色鮮やかな壁画が残るカカシュトラ遺跡へ
2016-03-24

カカシュトラ遺跡
今日はカカシュトラという、最近、注目されるようになった遺跡に行きます。
場所は、トラスカラ州の州都トラスカラから1時間ほどのところなのですが、プエブラからも1時間半ほどで行けるそうです。観光案内所で聞いたところ、「プエブラの中央ターミナル(CAPU)から直行のバスがある」と言います。
そこで、市内循環バスに乗ってプエブラの郊外にあるCAPUまでやってきました。ところが、どのバス会社に尋ねても、「直行バスは無い」と言うのです。仕方なく、まずサカテルコという町まで行き、そこでバスを乗り換えることにしました。
ターミナルを出て40分ほどでサカテルコに到着。バスを降りた所に、乗り合いのバンが停まっていたので「カカシュトラに行く?」と聞くと、「行くよ!」と言います。こんなに間単に乗り換えができるとは思いませんでした。
しかし、この乗り合いのバンは、かなり時間がかかる上に、客室の中央を空けたロの字形の座席がよくありません。横座りの苦しい体勢に道路の激しい振動が加わり、気分が悪くなりました。
1時間ほどで、ようやく、山の上にある遺跡の入り口に到着。立派な門をくぐって中に入ると博物館があります。展示物は遺跡から発掘された壷や香炉などですが、目を引くのは、遺跡にある鮮やかな色の壁画を再現した展示です。これから本物が見られるという期待が高まります。

カカシュトラ遺跡の入り口
メキシコらしい大きなウチワサボテンが生えた坂道を上っていくと、丘の上に巨大な工場でもあるような金属製の屋根が見えます。

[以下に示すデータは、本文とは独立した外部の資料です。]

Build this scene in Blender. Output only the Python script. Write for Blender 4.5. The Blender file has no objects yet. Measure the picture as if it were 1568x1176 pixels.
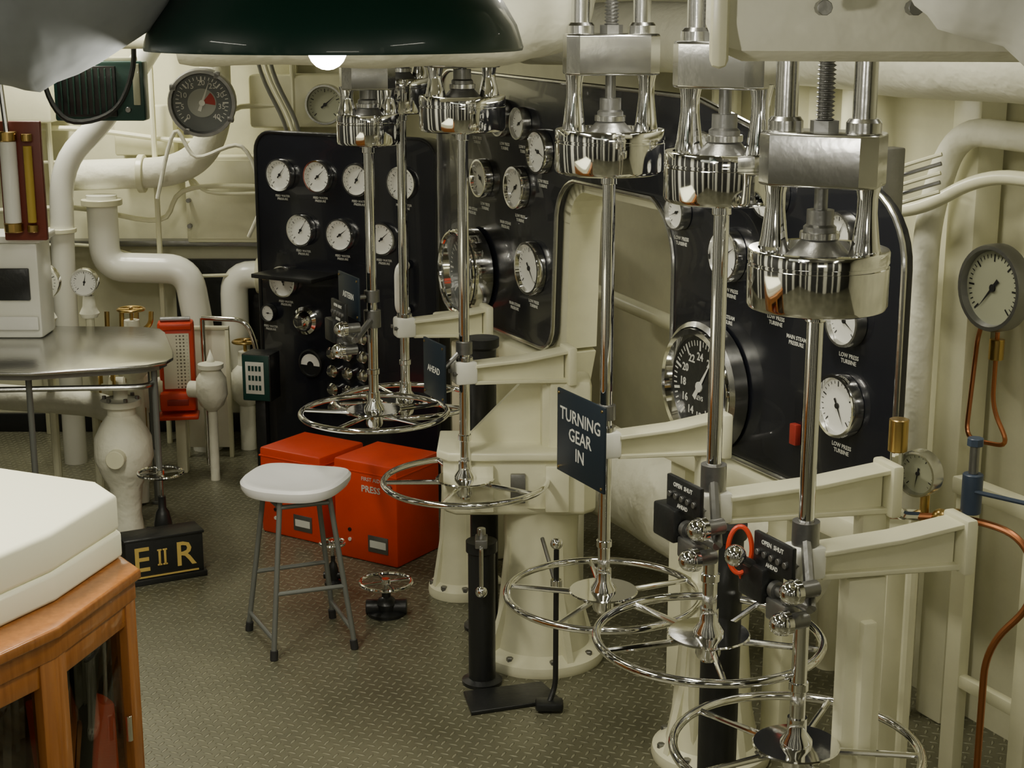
import bpy, bmesh, math, random
from mathutils import Vector, Matrix
random.seed(7)
PI=math.pi

# ------------------------------------------------------------------ materials
def mat(name,col,rough=.5,metal=0,bump=0.,scale=25.,var=0.,coat=0.,emit=0.,trans=0.,dark=.55,nscale=None):
    m=bpy.data.materials.new(name); m.use_nodes=True
    nt=m.node_tree; N=nt.nodes; L=nt.links; p=N['Principled BSDF']
    p.inputs['Base Color'].default_value=(*col,1); p.inputs['Roughness'].default_value=rough
    p.inputs['Metallic'].default_value=metal; p.inputs['Coat Weight'].default_value=coat
    p.inputs['Transmission Weight'].default_value=trans
    if emit: 
        p.inputs['Emission Color'].default_value=(*col,1); p.inputs['Emission Strength'].default_value=emit
    tc=N.new('ShaderNodeTexCoord')
    if var>0:
        n=N.new('ShaderNodeTexNoise'); n.inputs['Scale'].default_value=nscale or 3.; n.inputs['Detail'].default_value=6; n.inputs['Roughness'].default_value=.65
        L.new(tc.outputs['Object'],n.inputs['Vector'])
        r=N.new('ShaderNodeMapRange'); r.inputs['From Min'].default_value=.38; r.inputs['From Max'].default_value=.72
        L.new(n.outputs['Fac'],r.inputs['Value'])
        mx=N.new('ShaderNodeMix'); mx.data_type='RGBA'
        mx.inputs['A'].default_value=(*col,1); mx.inputs['B'].default_value=(*[c*dark for c in col],1)
        mu=N.new('ShaderNodeMath'); mu.operation='MULTIPLY'; mu.inputs[1].default_value=var
        L.new(r.outputs['Result'],mu.inputs[0]); L.new(mu.outputs[0],mx.inputs['Factor'])
        L.new(mx.outputs['Result'],p.inputs['Base Color'])
    if bump>0:
        n=N.new('ShaderNodeTexNoise'); n.inputs['Scale'].default_value=scale; n.inputs['Detail'].default_value=3
        L.new(tc.outputs['Object'],n.inputs['Vector'])
        b=N.new('ShaderNodeBump'); b.inputs['Strength'].default_value=bump; b.inputs['Distance'].default_value=.02
        L.new(n.outputs['Fac'],b.inputs['Height']); L.new(b.outputs['Normal'],p.inputs['Normal'])
    return m

CREAM=mat('cream_paint',(.77,.755,.54),.30,bump=.10,scale=9,var=.45,dark=.66)
WALL=mat('wall_paint',(.66,.645,.45),.5,bump=.12,scale=6,var=.5,dark=.65)
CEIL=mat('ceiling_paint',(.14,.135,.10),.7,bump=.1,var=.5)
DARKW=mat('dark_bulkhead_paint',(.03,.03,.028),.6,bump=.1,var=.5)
LAG=mat('lagging_cloth',(.80,.79,.64),.65,bump=.6,scale=12,var=.4,dark=.66)
LAGW=mat('grey_white_lagging',(.42,.45,.46),.85,bump=.9,scale=6,var=.6,dark=.5)
LAGC=mat('wrapped_white_cloth',(.80,.80,.70),.8,bump=.9,scale=7,var=.5,dark=.6)
CHROME=mat('chrome',(.90,.90,.89),.065,1.,bump=.010,scale=14)
STEEL=mat('brushed_steel',(.58,.58,.56),.22,1.,bump=.03,scale=40)
STEELD=mat('dull_steel',(.28,.28,.27),.38,.9,bump=.08,scale=40,var=.4)
BLACK=mat('board_black',(.010,.011,.016),.24,coat=.25,bump=.03,scale=5)
BLKP=mat('black_paint',(.013,.014,.014),.35,bump=.1,scale=30)
NAVY=mat('plaque_blue_black',(.010,.018,.028),.4)
WHITE=mat('dial_white',(.82,.82,.76),.35,coat=.4)
CREAMD=mat('dial_cream',(.40,.41,.29),.4,coat=.3)
GREYD=mat('dial_grey',(.11,.12,.115),.45)
LGREY=mat('dial_light_grey',(.30,.31,.27),.45)
INK=mat('ink_black',(.01,.01,.01),.5)
PAINTW=mat('label_white',(.62,.62,.56),.5)
RED=mat('red_paint',(.66,.05,.012),.4,bump=.06,scale=30,var=.3)
REDD=mat('dark_red',(.30,.025,.015),.5)
BROWN=mat('red_brown_board',(.16,.03,.015),.45,var=.4)
GOLD=mat('gold_paint',(.70,.50,.14),.35,.3)
BRASS=mat('brass',(.55,.38,.14),.28,1.)
COPPER=mat('copper',(.50,.20,.09),.3,1.)
GREEN=mat('green_enamel',(.004,.038,.026),.42,coat=.25)
GREENP=mat('green_panel',(.008,.045,.035),.4)
YEL=mat('yellow_tube',(.45,.32,.05),.3)
STOOLM=mat('stool_seat_plastic',(.85,.85,.84),.35,bump=.02)
GREYT=mat('grey_tube',(.19,.20,.185),.4,.4)
RUBBER=mat('rubber',(.02,.02,.02),.7)
FOAM=mat('cream_cushion',(.88,.87,.68),.7,bump=.12,scale=8)
BULB=mat('bulb_glass',(1.,.97,.88),.3,emit=30.)
GLASS=mat('pane_glass',(.9,.95,.93),.02,trans=1.)
RIB=mat('blue_box',(.04,.06,.10),.4)
HAZE=mat('white_gloss_paint',(.82,.82,.73),.25,bump=.08,scale=9)

def wood():
    m=bpy.data.materials.new('varnished_wood'); m.use_nodes=True
    nt=m.node_tree;N=nt.nodes;L=nt.links;p=N['Principled BSDF']
    tc=N.new('ShaderNodeTexCoord'); mp=N.new('ShaderNodeMapping'); mp.inputs['Scale'].default_value=(45,45,3)
    n=N.new('ShaderNodeTexNoise'); n.inputs['Scale'].default_value=1.5; n.inputs['Detail'].default_value=4; n.inputs['Distortion'].default_value=.4
    cr=N.new('ShaderNodeValToRGB'); e=cr.color_ramp.elements
    e[0].position=.25; e[0].color=(.25,.085,.018,1); e[1].position=.8; e[1].color=(.38,.145,.032,1)
    L.new(tc.outputs['Object'],mp.inputs['Vector']);L.new(mp.outputs['Vector'],n.inputs['Vector']);L.new(n.outputs['Fac'],cr.inputs['Fac']);L.new(cr.outputs['Color'],p.inputs['Base Color'])
    p.inputs['Roughness'].default_value=.26; p.inputs['Coat Weight'].default_value=.5
    return m
WOOD=wood()

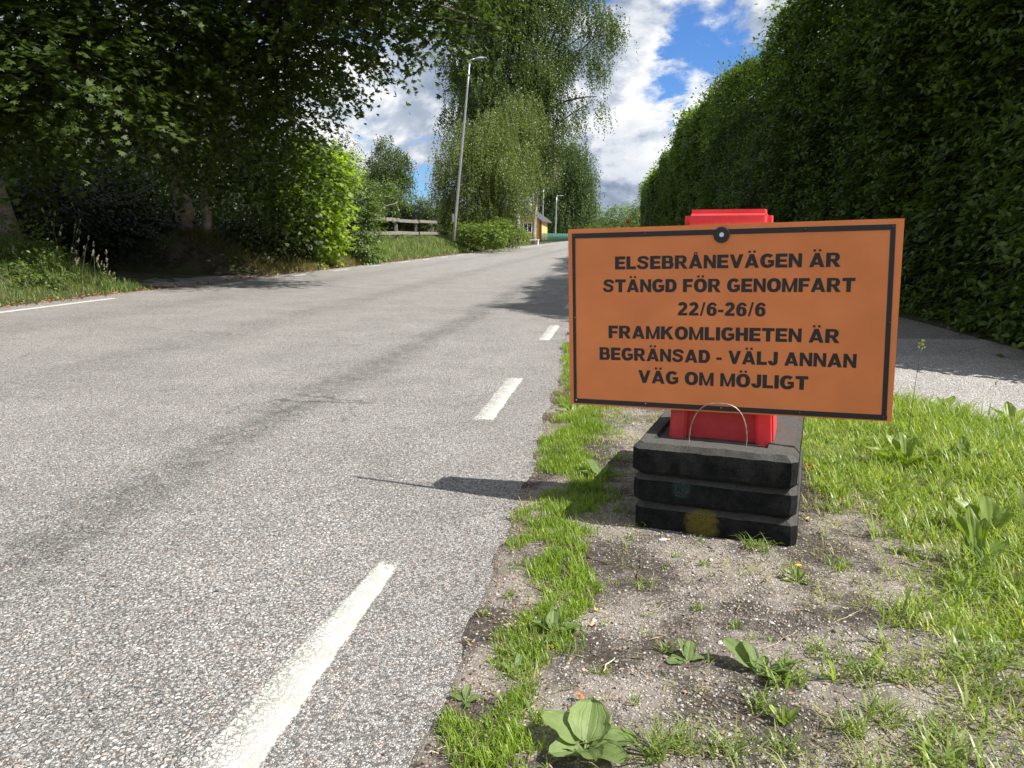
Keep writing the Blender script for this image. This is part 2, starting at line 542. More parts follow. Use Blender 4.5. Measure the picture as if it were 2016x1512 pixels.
def soil(name, dark, light, stones=True, green=None):
    m, t, out = new_mat(name)
    pos = t.n('ShaderNodeNewGeometry').outputs['Position']
    n1 = t.noise(pos, 2.6, 6, 0.62)
    n2 = t.noise(pos, 40.0, 6, 0.7)
    c = t.mix(t.ss(n1, 0.42, 0.60), dark, light)
    c = t.mix(t.ss(n2, 0.3, 0.75), t.mix(1.0, c, (0.55, 0.52, 0.5, 1), 'MULTIPLY'), c)
    h = n2
    if stones:
        v = t.vor(pos, 150.0)
        sc = t.n('ShaderNodeSeparateColor', {0: v.outputs['Color']})
        e = t.vor(pos, 150.0, 'DISTANCE_TO_EDGE').outputs['Distance']
        st = t.math('MULTIPLY', t.ss(sc.outputs[0], 0.35, 0.5), t.ss(e, 0.03, 0.16))
        st = t.math('MULTIPLY', st, t.ss(n1, 0.38, 0.55, 0.15, 1.0))
        scol = t.mix(sc.outputs[1], (0.22, 0.19, 0.165, 1), (0.46, 0.42, 0.38, 1))
        c = t.mix(t.math('MULTIPLY', st, 0.8), c, scol)
        h = t.math('ADD', t.math('MULTIPLY', st, 0.9), t.math('MULTIPLY', n2, 0.8))
    if green:
        g = t.ss(t.noise(pos, 1.1, 5, 0.6), 0.4, 0.6)
        c = t.mix(g, c, green)
    bmp = t.n('ShaderNodeBump', {'Height': h, 'Strength': 0.7, 'Distance': 0.008})
    p = t.n('ShaderNodeBsdfPrincipled', {'Base Color': c, 'Roughness': 0.9, 'Normal': bmp.outputs[0], 'Specular IOR Level': 0.2})
    m.node_tree.links.new(p.outputs[0], out.inputs[0])
    return m


M_ASPH = asphalt('road_asphalt')
M_PATH = asphalt('path_asphalt', tone=1.45, fine_side=False)
M_PAINT_R = asphalt('painted_edge_right', (-0.70, 0.056))
M_PAINT_N = asphalt('painted_edge_near', (-0.692, 0.066), cut=(-0.845, 0.076))
M_PAINT_L = asphalt('painted_edge_left', (-7.66, 0.075), wear=0.25)
M_SOIL = soil('verge_soil', (0.07, 0.060, 0.051), (0.30, 0.272, 0.24))
M_BANK = soil('bank_soil', (0.05, 0.042, 0.03), (0.13, 0.11, 0.075), stones=False, green=(0.045, 0.06, 0.018))
M_GROUND = soil('field_ground', (0.05, 0.055, 0.02), (0.07, 0.09, 0.03), stones=False)


def grid(name, xs, ys, zf, mat, kind='structure'):
    X, Y = np.meshgrid(xs, ys)
    Z = zf(X, Y)
    V = np.stack([X, Y, Z], -1).reshape(-1, 3)
    nx, ny = len(xs), len(ys)
    i = np.arange((ny - 1) * nx).reshape(ny - 1, nx)[:, :-1].ravel()
    Fc = np.stack([i, i + 1, i + nx + 1, i + nx], -1)
    o = mesh_np(name, V, [Fc], mat, smooth=True)
    tag(o, kind=kind)
    return o


grid('ground', np.linspace(-700, 700, 40), np.linspace(-300, 1100, 40), lambda X, Y: X * 0 - 0.06, M_GROUND)


# right edge of the carriageway, frayed
def road_edge(Y):
    e = -0.345 - 0.05 * sst(Y, 3.2, 4.0) - 0.13 * sst(Y, 4.5, 7.4)
    return e + (fbm(Y, Y * 0 + 3, 4.0, 5) - 0.48) * 0.09


ysr = np.concatenate([np.arange(-3, 0.8, 0.2), np.arange(0.8, 7.6, 0.02)])
xr = road_edge(ysr)
V = [(x, y, 0.0) for x, y in zip(xr, ysr)] + [(-8.12 + 0.08 * math.sin(y * 3), y, 0.0) for y in ysr]
n = len(ysr)
i = np.arange(n - 1)
road_near = (np.array(V), np.stack([i, i + 1, i + n + 1, i + n], -1))
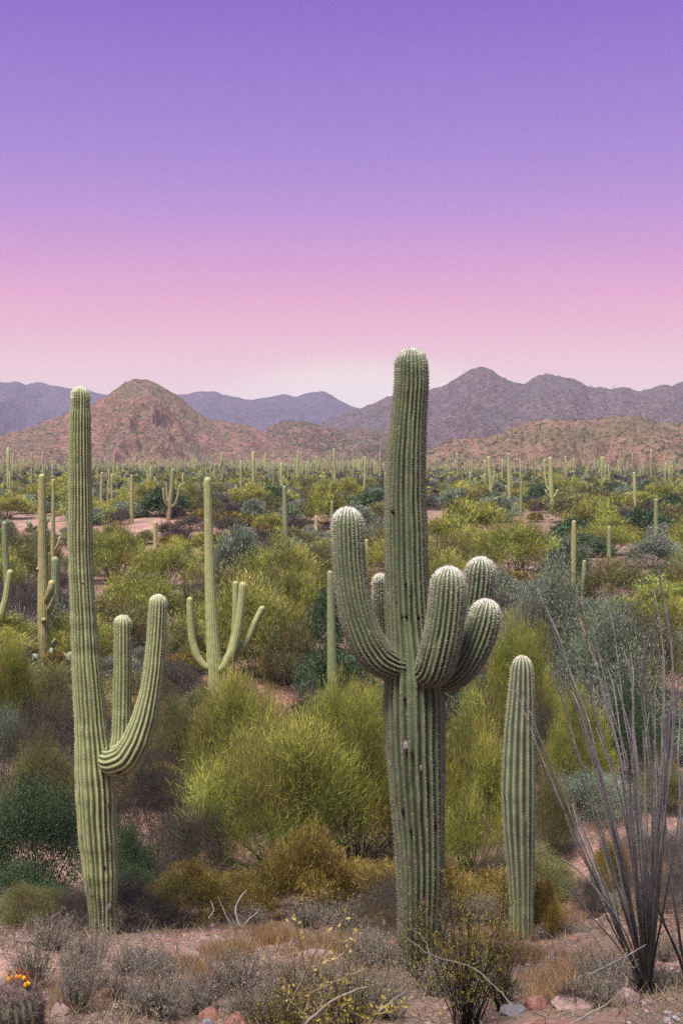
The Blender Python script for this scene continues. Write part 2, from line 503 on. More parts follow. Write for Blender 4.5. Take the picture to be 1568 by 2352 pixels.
def column(mb, pts, rads, ribs=20, depth=0.13, ring=0.04, per=6, seed=0, cap=1.1, sig=0.03, start_round=0.0,
           flesh=(0.1, 0.14, 0.07), flesh2=None, ridge=(0.3, 0.3, 0.2), ridge_amt=0.55, base_col=None, base_len=0.0, band=0.006, wig=0.10, spine=None, phase=0.0, cork=0.0):
    """One ribbed cactus column along a path, base first; spines go into material slot 1."""
    rng = np.random.default_rng(seed)
    p, r, q, Lt, fc = smooth_path(pts, rads, ring, cap, sig, start_round)
    T, A, B = frames(p)
    nA = ribs * per
    th = np.arange(nA) / nA * 2 * math.pi
    j = (np.arange(nA) // per)
    r = r * (1 + band * vnoise(q / 0.09, q * 0, seed) + 0.018 * vnoise(q / 0.5, q * 0 + 3, seed))
    tw = phase + wig / ribs * 6 * (vnoise(q / 0.7, q * 0 + 7, seed))
    ang = th[None, :] + tw[:, None] + (wig * 2.2 / ribs) * vnoise(q[:, None] / 0.30, j[None, :] * 3.7 + 0 * q[:, None], seed + 1) + (wig * 2.0 / ribs) * vnoise(q[:, None] / 0.12, j[None, :] * 1.7 + 20 + 0 * q[:, None], seed + 5)
    f = np.abs(np.cos(math.pi * (np.arange(nA) % per) / per))
    f = f ** 0.85
    dd = depth * (1 + 0.25 * vnoise(q[:, None] / 0.4, j[None, :] * 5.1, seed + 2))
    g = np.ones((len(q), ribs))
    if spine:       # here and there two ribs run together
        for jj in rng.choice(ribs, max(2, int(ribs * .3)), replace=False):
            s0 = Lt * rng.uniform(.08, .8); up_ = rng.uniform() < .5
            h_ = sstep(s0 - .05, s0 + .05, q); g[:, jj] = 1 - .85 * ((h_ if up_ else 1 - h_) * (np.abs(q - s0) < Lt * rng.uniform(.12, .4)) )
        kz = np.hanning(7); kz /= kz.sum()
        g = np.stack([np.convolve(np.pad(g[:, c_], 3, 'edge'), kz, 'valid') for c_ in range(ribs)], 1)
    dd = dd * g[:, j]
    rr = r[:, None] * (1 - dd * (1 - f[None, :])) * (1 + 0.012 * vnoise(q[:, None] / 0.25, j[None, :] * 2.3, seed + 4))
    V = p[:, None, :] + rr[..., None] * (np.cos(ang)[..., None] * A[:, None, :] + np.sin(ang)[..., None] * B[:, None, :])
    nr = len(p)
    idx = np.arange(nr * nA).reshape(nr, nA); nx = np.roll(idx, -1, 1)
    Q = np.stack([idx[:-1], nx[:-1], nx[1:], idx[1:]], -1).reshape(-1, 4)
    flesh = np.array(flesh); flesh2 = np.array(flesh2 if flesh2 is not None else flesh * 1.15)
    mixn = np.clip(0.5 + 0.7 * vnoise(q[:, None] / 0.8, np.cos(th)[None, :] * 1.5 + 9, seed + 8) + 0.3 * vnoise(q[:, None] / 0.15, j[None, :] * 1.3, seed + 9), 0, 1)[..., None]
    C = flesh * (1 - mixn) + flesh2 * mixn
    w = (np.clip((f - 0.55) / 0.45, 0, 1) ** 1.5)[None, :, None] * ridge_amt
    C = C * (1 - w) + np.array(ridge) * w
    if base_col is not None and base_len:
        bw = np.clip(1 - q[:, None] / base_len + 0.35 * vnoise(q[:, None] / 0.2, j[None, :] * 1.9, seed + 6), 0, 1)[..., None] ** 1.3 * 0.85
        C = C * (1 - bw) + np.array(base_col) * bw
    if cork:      # grey-brown weathered skin in streaks along the ribs of the lower stem
        cn = vnoise(q[:, None] / 0.16, j[None, :] * 1.37 + 40, seed + 11) + .5 * vnoise(q[:, None] / 0.05, j[None, :] * 2.1 + 3, seed + 12)
        cw = np.clip((cn - .30 - .75 * np.clip(q[:, None] / cork - .35, 0, 1.6)) * 4, 0, 1)[..., None] * .85
        C = C * (1 - cw) + np.array((.12, .10, .085)) * cw
    mb.add(V, Q, col=C.reshape(-1, 3))
    mb.add(np.concatenate([V[-1], p[-1:] + T[-1:] * 0.002]), T=[[k, (k + 1) % nA, nA] for k in range(nA)], col=C[-1].mean(0))
    if spine:
        ridge_i = np.arange(ribs) * per
        qs = np.arange(0.02, Lt, spine['step'])
        tipz = Lt - np.array([0.01, 0.022, 0.034, 0.045, 0.058, 0.07])
        qs = np.unique(np.concatenate([qs, tipz])); qs = qs[qs > 0.02]
        pos, nor, tan, sid, qq = [], [], [], [], []
        for k, i in enumerate(ridge_i):
            z = qs + rng.uniform(-.3, .3, len(qs)) * spine['step']; z = np.clip(z, 0.01, Lt - 0.001)
            pk = np.stack([np.interp(z, q, V[:, i, c]) for c in range(3)], 1)
            ck = np.stack([np.interp(z, q, p[:, c]) for c in range(3)], 1)
            tk = unit(np.stack([np.interp(z, q, T[:, c]) for c in range(3)], 1))
            fk = np.interp(z, q, fc)[:, None]
            nk = unit(unit(pk - ck) * (1 - fk ** 1.5) + tk * fk ** 1.5)
            tk = unit(tk - nk * (tk * nk).sum(1, keepdims=True))
            pos.append(pk); nor.append(nk); tan.append(tk); sid.append(np.cross(nk, tk)); qq.append(z)
        pos, nor, tan, sid, qq = map(np.concatenate, (pos, nor, tan, sid, qq))
        n = len(pos)
        tipf = np.clip(1 - (Lt - qq) / spine.get('tip_len', 0.5), 0, 1)[:, None]
        cl = np.array(spine['col']) * (1 - tipf) + np.array(spine['tip']) * tipf
        cl = cl * rng.uniform(0.65, 1.25, (n, 1))
        s = spine.get('areole', 0.007) * rng.uniform(0.7, 1.3, (n, 1)) * (1 + .2 * tipf)
        b = pos + nor * 0.003
        Va = np.stack([b - tan * s * 1.2, b + sid * s, b + tan * s * 1.2, b - sid * s], 1)
        Vb = np.stack([b - tan * s * 1.2 - nor * s, b + sid * s - nor * s * 1.4, b + tan * s * 1.2 - nor * s, b - sid * s - nor * s * 1.4, b + nor * s * 0.9], 1).reshape(-1, 3)
        o = (np.arange(n) * 5)[:, None]
        Tt = np.concatenate([o + np.array([[0, 1, 4]]), o + np.array([[1, 2, 4]]), o + np.array([[2, 3, 4]]), o + np.array([[3, 0, 4]])])
        mb.add(Vb, T=Tt, col=np.repeat(cl, 5, 0), m=1)
        for k in range(spine['n']):
            Ln = spine['len'] * rng.uniform(0.5, 1.25, (n, 1)) * (1 + 0.25 * tipf)
            d = unit(nor * rng.uniform(0.25, 1.0, (n, 1)) + tan * rng.normal(0, .75, (n, 1)) + tan * tipf * 0.8 + sid * rng.normal(0, .75, (n, 1)))
            wv = unit(np.cross(d, rng.normal(0, 1, (n, 3)))) * spine.get('w', 0.0016)
            Vt = np.stack([b - wv, b + wv, b + d * Ln], 1).reshape(-1, 3)
            mb.add(Vt, T=(np.arange(n) * 3)[:, None] + np.array([[0, 1, 2]]), col=np.repeat(cl * rng.uniform(.7, 1.2, (n, 1)), 3, 0), m=1)
    return p, r, q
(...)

この下にあるのがカカシュトラ遺跡です。

巨大な屋根がかけられた遺跡
カカシュトラが栄えたのは、メキシコ中央高原の巨大都市テオティワカンが滅んだ後のことで、西暦700年から900年のことだそうです。住んでいたのは、ユカタン半島西部のシカランゴを出自とするオルメカ人の末裔でオルメカ・シカランカと呼ばれる人たちとされています。
屋根に覆われた遺跡はカカシュトラの「大基壇」と呼ばれる神殿跡で、巨大な台形の基盤の上に様々な建物を載せた形となっています。遺跡の上に設けられた見学通路を歩くと、石を積んだ後に泥で固めて建物を構成しているのがわかります。その規模は大きく、見応えがあります。ただ、この遺跡の見所は巨大な神殿ではなく、そこに残る壁画です。

大基壇の上部
通路を歩くと、まず「赤い神殿」と呼ばれる建物に残された、赤を基調とする壁画があります。描かれているのは神話の場面で、カカシュトラの経済基盤である農業と商業が表現されています。人物は年老いた商業の神で、マヤの神に似ているということです。

赤色が印象的な壁画
次は、この遺跡のハイライトである「戦闘の壁画」です。神殿基盤部の壁に描かれた青を基調とした壁画は、約22mにわたってジャガー戦士と鷲戦士の戦いの様子を描いています。かなりリアルな表現で、負けた戦士の内臓が飛び出している絵もあります。壁画保護のガラス越しでもあり、色が薄れて何が描かれているか分からない部分も多いのですが、これだけ迫力のある壁画はなかなか無いです。

神殿の基盤部に描かれた青い壁画

ジャガー戦士と鷲戦士の戦いの様子が描かれている。
最後は、建物Aと呼ばれる神殿の入り口を飾る戦士の壁画です。これは色も絵もハッキリ残っていて、鷲の格好をして羽毛の蛇に乗る戦士と、ジャガーの格好をしてまだら模様の奇妙な動物に乗った戦士が向かい合っています。

神殿の入り口を飾る戦士の壁画

鷲の格好をして羽毛の蛇に乗る戦士
古代文明が残した壁画は数多くあり、マヤ文明でもボナンパク遺跡に有名な彩色壁画が残されています。しかし、ここまで規模が大きく、また、ハッキリと残っている壁画は少ないと思います。ここまで来るのに、少し苦労しましたが、やはり来てよかったと思います。

遺跡から見た周辺の景色。山の上に位置するため、周囲がよく見える。